Cohn announced Tuesday he would leave as the president's chief economic adviser, in a dispute over Trump's proposal for tariffs of 25% on foreign-made steel and 10% on aluminum.

“I’m not going to get into any naming or a list,” Sanders said. “But I can tell you the president has a number of people under consideration, and he’s going to take his time making that decision.”

His departure was followed by significant drop in stock prices. But Trump said he has many candidates eager for the job.

Candidates include:


Peter Navarro was an economic adviser to Trump’s campaign and joined the administration at the start. Trump announced the creation of the White House office of trade and manufacturing policy in December 2016 and named Navarro its first director.

Navarro was an opponent of the trade agreement called the Trans-Pacific Partnership, which Trump withdrew from, and is a vocal critic of China and trade deficits with other countries. He has written 10 books, including Death by China and The Coming China Wars.

When Trump signed his buy-American, hire-American executive order in April 2017, Navarro said it “ushers in a new, more muscular” policy.

Navarro dabbled in electoral politics in San Diego, where he lost three campaigns: a nonpartisan race for City Council in 2001, as a Democrat for a House race in 1996 and as an independent candidate for mayor in 1992.

Navarro received his doctorate in economics from Harvard University.

More about the National Economic Council:

Dow drops 270 points after Trump's top economic adviser Gary Cohn resigns

Gary Cohn, Trump's top economic adviser, will leave White House in tariff tiff


Larry Kudlow is a senior contributor on economics for CNBC and a former official in the Reagan Administration. But he criticized Trump’s tariff proposal and supported the North American Free Trade Agreement, which Trump has criticized.
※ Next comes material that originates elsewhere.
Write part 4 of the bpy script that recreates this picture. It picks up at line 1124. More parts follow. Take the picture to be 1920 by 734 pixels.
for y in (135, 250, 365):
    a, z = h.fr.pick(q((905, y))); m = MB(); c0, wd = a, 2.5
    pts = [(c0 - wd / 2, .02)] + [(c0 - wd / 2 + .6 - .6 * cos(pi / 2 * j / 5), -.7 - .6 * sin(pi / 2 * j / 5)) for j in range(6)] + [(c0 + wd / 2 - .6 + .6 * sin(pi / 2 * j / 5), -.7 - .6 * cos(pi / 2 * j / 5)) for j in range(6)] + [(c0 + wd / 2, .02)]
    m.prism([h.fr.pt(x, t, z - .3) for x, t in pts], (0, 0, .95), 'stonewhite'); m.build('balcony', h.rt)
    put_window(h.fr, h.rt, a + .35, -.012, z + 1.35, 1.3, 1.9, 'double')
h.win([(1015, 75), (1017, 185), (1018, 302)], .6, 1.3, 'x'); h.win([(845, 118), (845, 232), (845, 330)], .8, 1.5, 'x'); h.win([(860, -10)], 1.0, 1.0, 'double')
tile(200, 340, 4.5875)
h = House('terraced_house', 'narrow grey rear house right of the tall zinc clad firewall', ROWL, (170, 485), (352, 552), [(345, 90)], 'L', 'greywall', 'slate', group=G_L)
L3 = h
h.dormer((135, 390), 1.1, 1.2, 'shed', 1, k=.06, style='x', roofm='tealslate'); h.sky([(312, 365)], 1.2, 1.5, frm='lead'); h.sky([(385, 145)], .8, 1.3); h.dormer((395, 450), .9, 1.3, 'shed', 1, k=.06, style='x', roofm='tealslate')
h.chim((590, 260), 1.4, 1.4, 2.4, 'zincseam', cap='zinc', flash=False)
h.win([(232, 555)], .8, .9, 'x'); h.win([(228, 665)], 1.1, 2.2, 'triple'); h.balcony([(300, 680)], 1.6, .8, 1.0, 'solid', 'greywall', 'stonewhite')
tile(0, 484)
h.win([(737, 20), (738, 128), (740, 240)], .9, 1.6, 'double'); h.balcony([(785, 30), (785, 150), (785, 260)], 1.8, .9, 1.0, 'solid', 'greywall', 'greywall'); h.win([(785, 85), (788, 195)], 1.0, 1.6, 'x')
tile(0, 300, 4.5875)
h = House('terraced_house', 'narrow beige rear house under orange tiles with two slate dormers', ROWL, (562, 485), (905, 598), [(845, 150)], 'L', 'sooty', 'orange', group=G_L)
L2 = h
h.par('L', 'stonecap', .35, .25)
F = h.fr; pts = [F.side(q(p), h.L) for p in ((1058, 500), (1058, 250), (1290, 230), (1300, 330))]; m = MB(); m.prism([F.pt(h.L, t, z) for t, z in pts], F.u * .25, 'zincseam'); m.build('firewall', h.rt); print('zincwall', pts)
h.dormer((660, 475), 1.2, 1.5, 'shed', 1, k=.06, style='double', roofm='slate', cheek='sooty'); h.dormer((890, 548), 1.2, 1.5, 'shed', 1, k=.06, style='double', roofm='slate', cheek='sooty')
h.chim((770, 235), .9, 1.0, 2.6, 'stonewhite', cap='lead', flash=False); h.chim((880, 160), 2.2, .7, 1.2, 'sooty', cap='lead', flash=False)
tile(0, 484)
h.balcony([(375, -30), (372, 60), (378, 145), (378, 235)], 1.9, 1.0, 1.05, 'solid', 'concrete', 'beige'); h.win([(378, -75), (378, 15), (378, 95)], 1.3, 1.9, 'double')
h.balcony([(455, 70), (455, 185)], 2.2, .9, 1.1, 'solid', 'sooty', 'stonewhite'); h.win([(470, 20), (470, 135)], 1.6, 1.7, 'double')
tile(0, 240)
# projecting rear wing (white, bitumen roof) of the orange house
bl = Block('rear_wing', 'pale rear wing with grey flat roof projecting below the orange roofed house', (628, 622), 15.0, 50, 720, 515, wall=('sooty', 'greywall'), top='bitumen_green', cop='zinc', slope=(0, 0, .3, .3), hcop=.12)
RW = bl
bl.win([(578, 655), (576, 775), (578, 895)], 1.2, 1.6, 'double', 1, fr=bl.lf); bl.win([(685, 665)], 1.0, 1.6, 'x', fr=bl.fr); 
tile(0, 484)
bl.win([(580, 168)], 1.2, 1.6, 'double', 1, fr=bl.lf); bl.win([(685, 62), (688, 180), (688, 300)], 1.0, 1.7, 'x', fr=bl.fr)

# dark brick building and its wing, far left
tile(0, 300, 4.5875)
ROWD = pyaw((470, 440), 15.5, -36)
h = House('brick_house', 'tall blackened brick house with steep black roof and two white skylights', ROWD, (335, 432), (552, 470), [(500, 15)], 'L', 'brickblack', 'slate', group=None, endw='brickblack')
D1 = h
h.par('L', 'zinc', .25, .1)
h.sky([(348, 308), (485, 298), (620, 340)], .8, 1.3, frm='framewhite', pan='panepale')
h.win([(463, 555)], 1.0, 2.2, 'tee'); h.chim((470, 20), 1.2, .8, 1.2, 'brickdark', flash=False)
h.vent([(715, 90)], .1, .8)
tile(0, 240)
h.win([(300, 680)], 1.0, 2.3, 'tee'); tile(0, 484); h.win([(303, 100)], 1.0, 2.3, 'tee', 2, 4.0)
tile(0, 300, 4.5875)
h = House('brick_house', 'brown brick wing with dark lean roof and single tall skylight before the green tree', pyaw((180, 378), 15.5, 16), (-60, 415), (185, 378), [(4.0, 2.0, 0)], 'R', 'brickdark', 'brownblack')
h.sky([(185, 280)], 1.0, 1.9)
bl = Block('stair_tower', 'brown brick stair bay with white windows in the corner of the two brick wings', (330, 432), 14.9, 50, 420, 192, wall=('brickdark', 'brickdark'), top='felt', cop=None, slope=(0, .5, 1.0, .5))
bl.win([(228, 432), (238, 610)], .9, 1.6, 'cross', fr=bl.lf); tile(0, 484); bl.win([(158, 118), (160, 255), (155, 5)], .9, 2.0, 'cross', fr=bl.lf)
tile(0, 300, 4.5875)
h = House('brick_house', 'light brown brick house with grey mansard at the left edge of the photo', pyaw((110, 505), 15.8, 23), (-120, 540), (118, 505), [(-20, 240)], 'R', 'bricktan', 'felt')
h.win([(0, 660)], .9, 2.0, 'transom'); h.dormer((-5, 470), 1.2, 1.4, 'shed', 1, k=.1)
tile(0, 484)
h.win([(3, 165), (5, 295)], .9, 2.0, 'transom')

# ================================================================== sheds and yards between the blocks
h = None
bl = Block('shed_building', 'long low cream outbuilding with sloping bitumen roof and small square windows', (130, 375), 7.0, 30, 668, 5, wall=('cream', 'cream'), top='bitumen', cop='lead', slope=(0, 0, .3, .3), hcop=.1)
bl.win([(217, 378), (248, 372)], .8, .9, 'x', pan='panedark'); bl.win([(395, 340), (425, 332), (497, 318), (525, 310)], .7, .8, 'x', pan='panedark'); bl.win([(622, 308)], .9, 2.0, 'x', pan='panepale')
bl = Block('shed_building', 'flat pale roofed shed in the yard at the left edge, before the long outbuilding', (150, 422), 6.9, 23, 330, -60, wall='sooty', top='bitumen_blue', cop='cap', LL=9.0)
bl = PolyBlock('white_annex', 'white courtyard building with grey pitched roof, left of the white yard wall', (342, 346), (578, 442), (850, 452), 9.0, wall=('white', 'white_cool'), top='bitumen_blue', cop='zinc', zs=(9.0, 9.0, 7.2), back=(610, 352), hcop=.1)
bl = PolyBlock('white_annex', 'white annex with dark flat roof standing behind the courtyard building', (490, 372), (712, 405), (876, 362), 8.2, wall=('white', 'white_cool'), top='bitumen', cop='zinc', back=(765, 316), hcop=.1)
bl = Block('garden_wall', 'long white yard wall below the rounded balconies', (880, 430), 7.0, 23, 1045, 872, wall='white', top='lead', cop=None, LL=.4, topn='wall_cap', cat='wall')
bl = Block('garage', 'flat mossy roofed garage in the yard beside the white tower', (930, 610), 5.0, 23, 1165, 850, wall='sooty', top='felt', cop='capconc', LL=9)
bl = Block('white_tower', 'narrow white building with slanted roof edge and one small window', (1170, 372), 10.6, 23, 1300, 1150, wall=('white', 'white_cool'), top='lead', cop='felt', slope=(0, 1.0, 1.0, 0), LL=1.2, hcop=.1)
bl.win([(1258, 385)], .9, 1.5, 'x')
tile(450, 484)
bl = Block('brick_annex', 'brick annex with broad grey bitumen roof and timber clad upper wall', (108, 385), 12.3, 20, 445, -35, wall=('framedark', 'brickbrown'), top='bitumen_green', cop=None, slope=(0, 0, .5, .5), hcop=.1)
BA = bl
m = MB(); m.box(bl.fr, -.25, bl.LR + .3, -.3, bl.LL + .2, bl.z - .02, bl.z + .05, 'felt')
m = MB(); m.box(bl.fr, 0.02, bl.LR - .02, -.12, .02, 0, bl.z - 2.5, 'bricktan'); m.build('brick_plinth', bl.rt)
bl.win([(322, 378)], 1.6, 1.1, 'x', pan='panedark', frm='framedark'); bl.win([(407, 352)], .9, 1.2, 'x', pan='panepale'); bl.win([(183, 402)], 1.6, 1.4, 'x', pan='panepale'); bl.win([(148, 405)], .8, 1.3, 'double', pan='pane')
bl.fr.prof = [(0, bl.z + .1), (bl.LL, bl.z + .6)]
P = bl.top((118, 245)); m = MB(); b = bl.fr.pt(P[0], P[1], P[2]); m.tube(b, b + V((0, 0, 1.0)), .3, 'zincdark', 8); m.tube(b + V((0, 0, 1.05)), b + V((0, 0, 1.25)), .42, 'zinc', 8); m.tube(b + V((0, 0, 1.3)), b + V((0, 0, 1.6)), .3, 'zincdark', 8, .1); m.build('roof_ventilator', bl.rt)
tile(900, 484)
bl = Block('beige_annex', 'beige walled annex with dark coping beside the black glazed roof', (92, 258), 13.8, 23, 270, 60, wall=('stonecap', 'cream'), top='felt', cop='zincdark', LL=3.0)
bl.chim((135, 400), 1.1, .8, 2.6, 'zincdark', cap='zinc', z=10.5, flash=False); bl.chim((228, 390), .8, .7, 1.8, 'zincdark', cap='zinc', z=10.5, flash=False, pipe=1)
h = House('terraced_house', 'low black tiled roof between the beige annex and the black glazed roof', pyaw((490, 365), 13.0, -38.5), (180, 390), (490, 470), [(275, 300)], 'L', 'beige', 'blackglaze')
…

“I don’t have any comments on that stuff,” Kudlow told CNBC on Wednesday about his name mentioned for the post. “I just don’t want to walk through all those scenarios.”

Besides his television and radio programs, Kudlow is a contributing editor to National Review magazine and a nationally syndicated columnist. He is author of American Abundance: the New Economic and Moral Prosperity and co-author of JFK and the Reagan Revolution.

During Reagan’s first term, Kudlow was associate director for economics and planning at the Office of Management and Budget.

He has been chief economist and senior managing director of Bear Stearns & Co. He began his career at the Federal Reserve Bank of New York, where he worked in bank supervision.

Kudlow publicly acknowledged to The New York Times in 1994 that he had developed an addiction to drugs and alcohol at Bear Stearns, but that he had undergone 15 months of treatment at that point to kick the habits.

He earned a bachelor’s degree from the University of Rochester and studied at Princeton University’s school of public and international affairs.


Shahira Knight was Cohn’s deputy at the National Economic Council.

She was appointed in February 2017, arriving from Fidelity Investments, where she was a lobbyist as vice president in the public affairs and policy group.

Before joining Fidelity in 2009, she was a lobbyist for C2 Group and then the Securities Industry and Financial Markets Association from 2006 to 2009.

Knight worked for the House Ways and Means Committee from 1998 to 2006. She also worked at the Joint Economic Committee, writing policy papers about tax and budget issues.

She earned a bachelor’s degree from the University of Virginia and a master’s degree from George Mason University, both in economics.


Kevin Warsh was a member of the board of governors for the Federal Reserve from 2006 to 2011, where he represented the system to the Group of 20 largest economies and as an emissary to emerging economies in Asia.

Warsh earlier worked for the National Economic Council as a special assistant to the president.

Previously, he worked in the mergers and acquisitions department at Morgan Stanley & Co. in New York, becoming vice president and executive director.

Warsh is a visiting fellow at the Hoover Institution and a lecturer at Stanford Graduate School of Business.

He had earned his bachelor’s degree from Stanford University and his law degree from Harvard Law School.

White House press secretary Sarah Sanders declined to confirm candidates that Trump is considering, but said there were many.

“I’m not going to get into any naming or a list,” Sanders said. “But I can tell you the president has a number of people under consideration, and he’s going to take his time making that decision.”